While it seems obvious to you that you can’t hire 0.39 people, you need to add constraints to tell Solver that B4:B10 are
>= 0
and that B4:B10 are integers.
Choose Simplex LP as the solving method and click Solve. In a few moments, Solver presents one optimal solution.
Solver finds a way to cover the amusement park staffing by using 30 employees instead of 38. The savings per week is $544—or more than $7000 over the course of the summer.
Notice the five stars below Employees Needed in the figure above. The schedule that Solver proposed meets your exact needs for five of the seven days. The by-product is that you will have more employees on Wednesday and Thursday than you really need.
I can understand how Solver came up with this solution. You need a lot of people on Saturday, Sunday, and Friday. One way to get people there on those day is to give them Monday and Tuesday off. That is why Solver gave 18 people Monday and Tuesday off.
But just because Solver came up with an optimal solution does not mean that there are not other equally optimal solutions.
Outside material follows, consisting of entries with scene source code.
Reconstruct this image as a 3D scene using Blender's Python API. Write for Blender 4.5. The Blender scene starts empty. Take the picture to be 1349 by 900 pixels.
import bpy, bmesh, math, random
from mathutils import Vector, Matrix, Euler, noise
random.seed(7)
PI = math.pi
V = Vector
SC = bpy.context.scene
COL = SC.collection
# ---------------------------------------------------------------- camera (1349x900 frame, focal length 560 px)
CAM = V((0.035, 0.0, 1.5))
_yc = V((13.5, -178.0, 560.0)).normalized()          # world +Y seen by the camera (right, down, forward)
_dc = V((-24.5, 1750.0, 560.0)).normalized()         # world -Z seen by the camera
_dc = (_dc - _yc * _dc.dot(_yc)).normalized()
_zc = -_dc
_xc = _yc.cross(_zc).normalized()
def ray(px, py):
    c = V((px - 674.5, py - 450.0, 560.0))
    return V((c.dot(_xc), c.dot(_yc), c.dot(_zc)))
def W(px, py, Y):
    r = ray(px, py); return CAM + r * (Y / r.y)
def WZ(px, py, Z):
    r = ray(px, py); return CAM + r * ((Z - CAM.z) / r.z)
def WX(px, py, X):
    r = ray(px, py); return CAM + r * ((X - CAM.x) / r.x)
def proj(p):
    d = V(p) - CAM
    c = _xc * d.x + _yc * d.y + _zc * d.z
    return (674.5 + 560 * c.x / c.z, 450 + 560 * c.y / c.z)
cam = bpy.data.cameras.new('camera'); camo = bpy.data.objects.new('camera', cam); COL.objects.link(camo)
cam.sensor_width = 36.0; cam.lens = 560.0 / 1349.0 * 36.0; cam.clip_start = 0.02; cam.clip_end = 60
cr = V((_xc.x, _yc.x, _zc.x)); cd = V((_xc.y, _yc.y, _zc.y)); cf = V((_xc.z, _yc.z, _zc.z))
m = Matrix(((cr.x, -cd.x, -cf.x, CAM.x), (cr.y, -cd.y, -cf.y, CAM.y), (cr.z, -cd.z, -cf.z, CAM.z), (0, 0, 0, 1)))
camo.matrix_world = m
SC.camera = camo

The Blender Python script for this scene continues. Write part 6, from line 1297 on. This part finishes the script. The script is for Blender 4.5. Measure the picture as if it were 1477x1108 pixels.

When I was just guessing at the staffing, I didn’t really have a good strategy.
Now that Solver has given me one of the optimal solutions, I can put on my logic hat. Having 28 college-age employees on Wednesday and Thursday when you only need 15 or 18 employees is going to lead to trouble. There won’t be enough to do. Plus, with exactly the right head count on five days, you will have to call in someone for overtime if someone else calls in sick.
I trust Solver that I need to have 30 people to make this work. But I bet that I can rearrange those people to even out the schedule and provide a small buffer on other days.
For example, giving someone Wednesday and Thursday off also ensures that the person is at work Friday, Saturday, and Sunday. So, I manually move some workers from the Monday, Tuesday row to the Wednesday, Thursday row. I keep manually plugging in different combinations and come up with the solution shown below which has the same payroll expense as Solver but better intangibles. The overstaff situation now exists on four days instead of two. That means you can handle absences on Monday through Thursday without having to call in someone from their weekend.
Is it bad that I was able to come up with a better solution than Solver? No. The fact is that I would not have been able to get to this solution without using Solver. Once Solver gave me a model that minimized costs, I was able to use logic about intangibles to keep the same payroll.